Ryo Ishikawa has displayed a level of maturity beyond his years in handling success. Now the 19-year-old Japanese golfer is showing he can take the disappointments with the same cool composure.

Ishikawa won three times on the Japan Tour last season and has nine wins overall at home but has struggled this season with no wins.
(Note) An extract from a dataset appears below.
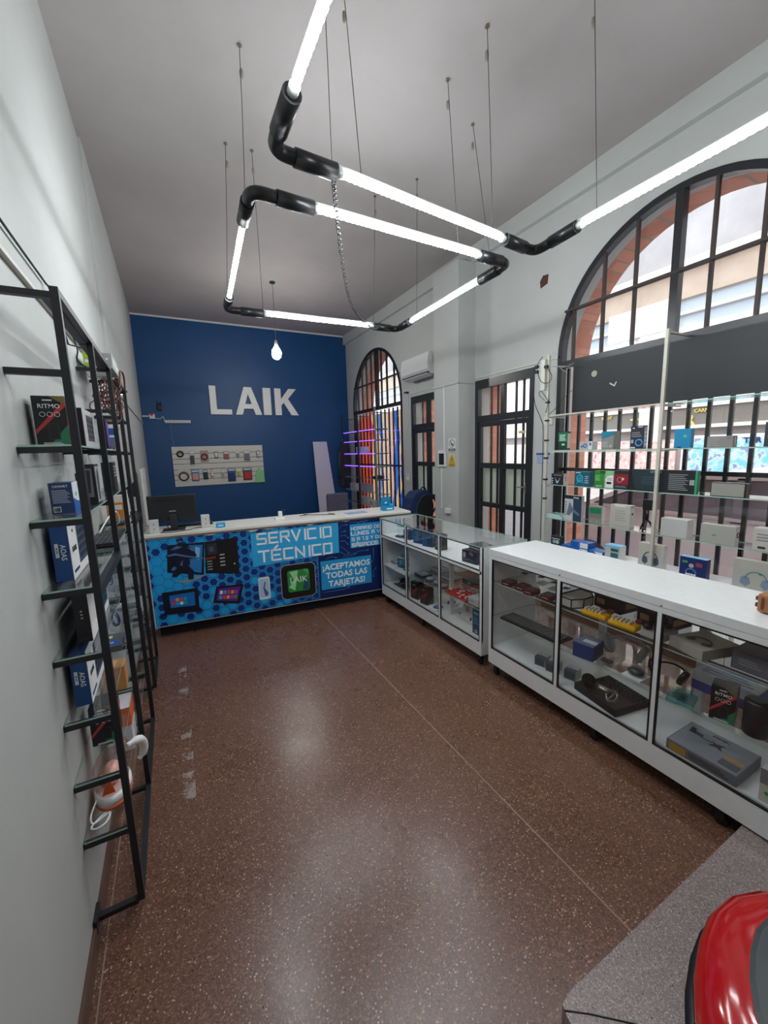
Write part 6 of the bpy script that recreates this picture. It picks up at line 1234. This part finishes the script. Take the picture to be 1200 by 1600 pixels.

He failed to make the cut in his last two tournaments, including the Japan Golf Tour Championship where he carded the worst score of his professional career -- a 12-over 83 in the first round.

When asked of his recent struggles, Ishikawa had a quick response.

“I knew that question was coming,” Ishikawa said on Tuesday at the Foreign Correspondents’ Club of Japan. “It would be strange if it wasn’t asked.”

Ishikawa has an exemption for the U.S. Open, which starts on June 16 in Washington, and hopes to get his game straightened out by then.

“Most of the problems stem from my putting and short game,” Ishikawa said. “There is no tournament this week so I’ll have some good practice and hopefully I can put these past two tournaments behind me.”

Ishikawa also missed the cut at the Transitions Championship and Arnold Palmer Invitational on the PGA Tour in March, but his problems seem minor compared to those of his idol Tiger Woods. Woods withdrew after only nine holes last month at the Players Championship and fell out of the top 10 rankings for the first time in 14 years.

Ishikawa said it was difficult to watch Woods struggle with his game.

“I’ve always looked at him from the perspective of a fan,” Ishikawa said. “It’s difficult for me to take this news as another player. I sure hope he recovers. I’ve always been awed by his ability and skill.”

Known earlier in his career as “Bashful Prince,” Ishikawa has become the face of golf in Japan. He played 34 times last year, including one span of 20 tournaments in 22 weeks, because the tour and sponsors lean so heavily on him.

He won his first Japan Tour event as a 15-year-old amateur, won the money title at 17, and last year became the first player to shoot 58 on a major tour.

He announced in March that he will be donating all of his 2011 tour earnings, plus an additional $1,200 for every birdie he makes during the year, to the Japan earthquake relief efforts.

Ishikawa was playing in the WGC-Cadillac Championship at Doral on March 11 when he awoke to news of the earthquake and tsunami.

“I want to do anything I can to help,” Ishikawa said. “I visited an evacuee center and will make another trip up to the region in July.”

No Japanese golfer has ever won a major. Ishikawa has said his dream is to win the Masters, and some in Japan feel he should play more on the PGA Tour to improve his game.

“At the moment, I don’t feel a great urgency to go the U.S. permanently,” Ishikawa said. “Just because a player stays in Japan doesn’t mean he can’t win a major.”